▶ SUPPLIED DATA:
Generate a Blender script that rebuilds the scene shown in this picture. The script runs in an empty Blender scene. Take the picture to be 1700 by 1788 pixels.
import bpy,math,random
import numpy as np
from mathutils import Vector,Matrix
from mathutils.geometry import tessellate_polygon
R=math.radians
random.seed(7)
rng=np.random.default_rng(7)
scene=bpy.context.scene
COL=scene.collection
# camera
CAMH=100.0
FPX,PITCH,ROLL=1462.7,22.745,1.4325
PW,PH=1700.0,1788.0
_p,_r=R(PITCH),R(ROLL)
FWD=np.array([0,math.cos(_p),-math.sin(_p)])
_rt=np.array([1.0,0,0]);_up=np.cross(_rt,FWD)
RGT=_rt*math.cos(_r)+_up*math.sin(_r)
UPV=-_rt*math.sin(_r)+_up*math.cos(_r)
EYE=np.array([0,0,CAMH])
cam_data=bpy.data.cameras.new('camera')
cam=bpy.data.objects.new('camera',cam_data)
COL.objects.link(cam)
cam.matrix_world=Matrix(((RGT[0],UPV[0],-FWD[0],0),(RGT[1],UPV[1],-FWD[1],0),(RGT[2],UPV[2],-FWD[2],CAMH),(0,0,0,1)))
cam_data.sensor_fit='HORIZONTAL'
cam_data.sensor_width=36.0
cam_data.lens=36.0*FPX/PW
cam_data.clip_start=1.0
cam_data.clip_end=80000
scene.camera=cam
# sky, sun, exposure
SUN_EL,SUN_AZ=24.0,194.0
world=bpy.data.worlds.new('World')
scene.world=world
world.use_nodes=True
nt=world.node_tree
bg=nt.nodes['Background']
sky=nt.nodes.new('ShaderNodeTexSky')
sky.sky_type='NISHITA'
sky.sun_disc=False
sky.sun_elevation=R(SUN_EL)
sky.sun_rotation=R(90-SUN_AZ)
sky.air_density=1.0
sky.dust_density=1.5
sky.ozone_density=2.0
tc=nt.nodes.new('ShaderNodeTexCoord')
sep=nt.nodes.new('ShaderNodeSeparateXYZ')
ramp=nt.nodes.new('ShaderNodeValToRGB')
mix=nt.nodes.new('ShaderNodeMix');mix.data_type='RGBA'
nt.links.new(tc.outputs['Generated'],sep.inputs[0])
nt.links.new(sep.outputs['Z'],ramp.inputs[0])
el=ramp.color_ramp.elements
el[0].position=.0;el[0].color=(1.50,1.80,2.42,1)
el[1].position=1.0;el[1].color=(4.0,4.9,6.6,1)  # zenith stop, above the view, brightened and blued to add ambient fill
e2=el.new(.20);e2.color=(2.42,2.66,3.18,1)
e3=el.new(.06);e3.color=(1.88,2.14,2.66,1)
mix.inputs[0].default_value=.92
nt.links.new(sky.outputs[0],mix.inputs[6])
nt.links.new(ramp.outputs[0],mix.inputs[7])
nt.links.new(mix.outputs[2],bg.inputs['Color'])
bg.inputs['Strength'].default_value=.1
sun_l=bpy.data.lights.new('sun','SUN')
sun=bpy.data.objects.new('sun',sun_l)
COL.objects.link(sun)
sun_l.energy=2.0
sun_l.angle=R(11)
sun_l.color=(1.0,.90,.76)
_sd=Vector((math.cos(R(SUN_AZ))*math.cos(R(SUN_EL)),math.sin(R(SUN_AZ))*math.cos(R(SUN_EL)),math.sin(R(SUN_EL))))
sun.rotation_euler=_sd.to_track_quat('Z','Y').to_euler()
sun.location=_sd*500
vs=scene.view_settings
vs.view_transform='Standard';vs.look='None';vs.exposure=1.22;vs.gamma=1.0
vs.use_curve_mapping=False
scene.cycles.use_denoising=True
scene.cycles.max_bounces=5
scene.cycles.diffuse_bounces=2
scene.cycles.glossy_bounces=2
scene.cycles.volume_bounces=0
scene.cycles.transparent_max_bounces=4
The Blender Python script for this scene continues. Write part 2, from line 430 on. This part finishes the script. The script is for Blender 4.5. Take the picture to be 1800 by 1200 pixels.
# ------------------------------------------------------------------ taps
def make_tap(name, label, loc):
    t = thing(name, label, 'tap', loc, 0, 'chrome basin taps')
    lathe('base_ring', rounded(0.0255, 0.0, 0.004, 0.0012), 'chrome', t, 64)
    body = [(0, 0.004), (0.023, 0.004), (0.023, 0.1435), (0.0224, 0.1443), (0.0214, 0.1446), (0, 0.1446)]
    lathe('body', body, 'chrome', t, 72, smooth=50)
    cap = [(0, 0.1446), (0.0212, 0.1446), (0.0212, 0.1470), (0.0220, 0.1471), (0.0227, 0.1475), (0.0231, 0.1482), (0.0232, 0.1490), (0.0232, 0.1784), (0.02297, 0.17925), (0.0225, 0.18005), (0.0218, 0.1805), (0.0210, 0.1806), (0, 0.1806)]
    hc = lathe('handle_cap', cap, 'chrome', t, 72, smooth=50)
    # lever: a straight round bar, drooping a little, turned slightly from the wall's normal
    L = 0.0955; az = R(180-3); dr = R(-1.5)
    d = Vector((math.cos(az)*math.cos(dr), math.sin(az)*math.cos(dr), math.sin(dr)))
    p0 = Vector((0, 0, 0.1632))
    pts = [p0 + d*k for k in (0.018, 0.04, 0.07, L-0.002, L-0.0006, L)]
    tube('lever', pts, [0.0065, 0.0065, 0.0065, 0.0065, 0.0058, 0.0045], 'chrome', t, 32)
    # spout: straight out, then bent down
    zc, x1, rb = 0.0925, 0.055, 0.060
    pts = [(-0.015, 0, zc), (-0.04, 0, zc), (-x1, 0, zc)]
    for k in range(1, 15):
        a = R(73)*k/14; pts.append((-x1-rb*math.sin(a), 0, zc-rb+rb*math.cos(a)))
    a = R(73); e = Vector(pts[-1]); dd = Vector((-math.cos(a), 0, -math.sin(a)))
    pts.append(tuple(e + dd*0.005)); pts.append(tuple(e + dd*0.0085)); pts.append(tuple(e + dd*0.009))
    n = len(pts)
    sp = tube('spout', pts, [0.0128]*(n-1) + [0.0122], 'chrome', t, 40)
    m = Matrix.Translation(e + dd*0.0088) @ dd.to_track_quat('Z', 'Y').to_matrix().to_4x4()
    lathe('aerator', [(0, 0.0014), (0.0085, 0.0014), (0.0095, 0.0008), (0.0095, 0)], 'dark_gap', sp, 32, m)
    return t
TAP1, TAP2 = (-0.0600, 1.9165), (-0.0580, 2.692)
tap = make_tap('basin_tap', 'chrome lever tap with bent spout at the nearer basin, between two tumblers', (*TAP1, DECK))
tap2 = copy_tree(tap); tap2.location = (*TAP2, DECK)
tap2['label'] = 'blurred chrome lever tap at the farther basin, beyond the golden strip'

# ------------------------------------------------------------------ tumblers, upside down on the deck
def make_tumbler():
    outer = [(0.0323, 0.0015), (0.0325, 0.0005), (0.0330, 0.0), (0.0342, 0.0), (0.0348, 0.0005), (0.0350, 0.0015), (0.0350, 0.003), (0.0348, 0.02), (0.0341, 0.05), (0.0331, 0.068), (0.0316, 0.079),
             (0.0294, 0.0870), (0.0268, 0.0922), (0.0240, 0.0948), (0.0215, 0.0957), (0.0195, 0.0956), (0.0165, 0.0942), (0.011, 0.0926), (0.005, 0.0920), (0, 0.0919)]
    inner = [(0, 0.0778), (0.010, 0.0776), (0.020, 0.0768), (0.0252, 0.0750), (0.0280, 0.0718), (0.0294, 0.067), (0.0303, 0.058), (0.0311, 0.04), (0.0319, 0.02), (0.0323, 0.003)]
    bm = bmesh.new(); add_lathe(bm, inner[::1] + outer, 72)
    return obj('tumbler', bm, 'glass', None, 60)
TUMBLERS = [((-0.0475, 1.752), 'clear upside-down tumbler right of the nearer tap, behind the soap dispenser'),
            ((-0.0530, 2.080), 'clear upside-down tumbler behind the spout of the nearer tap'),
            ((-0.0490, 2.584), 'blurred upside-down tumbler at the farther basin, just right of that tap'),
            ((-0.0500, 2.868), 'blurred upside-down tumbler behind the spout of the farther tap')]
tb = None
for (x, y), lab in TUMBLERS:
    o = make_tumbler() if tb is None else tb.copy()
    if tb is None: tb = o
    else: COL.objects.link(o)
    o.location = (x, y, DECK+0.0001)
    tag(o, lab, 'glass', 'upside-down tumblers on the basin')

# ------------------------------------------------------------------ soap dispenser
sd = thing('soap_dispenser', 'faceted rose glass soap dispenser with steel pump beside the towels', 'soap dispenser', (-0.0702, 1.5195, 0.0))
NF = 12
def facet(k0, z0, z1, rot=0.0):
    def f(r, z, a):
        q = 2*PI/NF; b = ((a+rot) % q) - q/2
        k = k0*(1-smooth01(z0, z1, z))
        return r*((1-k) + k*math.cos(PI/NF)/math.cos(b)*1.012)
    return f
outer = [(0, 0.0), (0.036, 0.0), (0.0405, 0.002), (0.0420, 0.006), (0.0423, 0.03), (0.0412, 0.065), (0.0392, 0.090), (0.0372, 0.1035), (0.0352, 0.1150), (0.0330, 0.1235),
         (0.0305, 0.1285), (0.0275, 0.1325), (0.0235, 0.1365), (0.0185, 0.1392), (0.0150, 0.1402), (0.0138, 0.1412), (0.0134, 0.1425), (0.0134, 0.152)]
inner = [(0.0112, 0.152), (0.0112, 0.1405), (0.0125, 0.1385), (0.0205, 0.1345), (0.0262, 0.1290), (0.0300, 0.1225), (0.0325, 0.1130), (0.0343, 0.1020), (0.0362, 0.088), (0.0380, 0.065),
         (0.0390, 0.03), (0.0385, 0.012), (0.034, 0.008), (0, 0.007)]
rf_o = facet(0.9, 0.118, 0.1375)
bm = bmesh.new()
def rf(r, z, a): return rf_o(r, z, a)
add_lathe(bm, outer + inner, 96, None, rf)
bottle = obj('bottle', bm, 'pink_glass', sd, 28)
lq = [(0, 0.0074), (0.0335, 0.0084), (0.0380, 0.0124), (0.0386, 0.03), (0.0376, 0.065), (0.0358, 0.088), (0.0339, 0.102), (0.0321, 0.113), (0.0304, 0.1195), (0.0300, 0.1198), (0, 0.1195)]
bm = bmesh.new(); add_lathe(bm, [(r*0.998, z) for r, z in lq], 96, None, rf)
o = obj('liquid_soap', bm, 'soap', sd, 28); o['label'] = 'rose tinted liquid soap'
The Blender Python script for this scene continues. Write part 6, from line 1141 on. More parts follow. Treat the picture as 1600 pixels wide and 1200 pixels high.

▶ TASK OBJECTIVE:
Copy every line above that holds the word "from".

▶ EXERCISE SOLUTION:
from mathutils import Vector,Matrix
from mathutils.geometry import tessellate_polygon
The Blender Python script for this scene continues. Write part 2, from line 430 on. This part finishes the script. The script is for Blender 4.5. Take the picture to be 1800 by 1200 pixels.
    # lever: a straight round bar, drooping a little, turned slightly from the wall's normal
The Blender Python script for this scene continues. Write part 6, from line 1141 on. More parts follow. Treat the picture as 1600 pixels wide and 1200 pixels high.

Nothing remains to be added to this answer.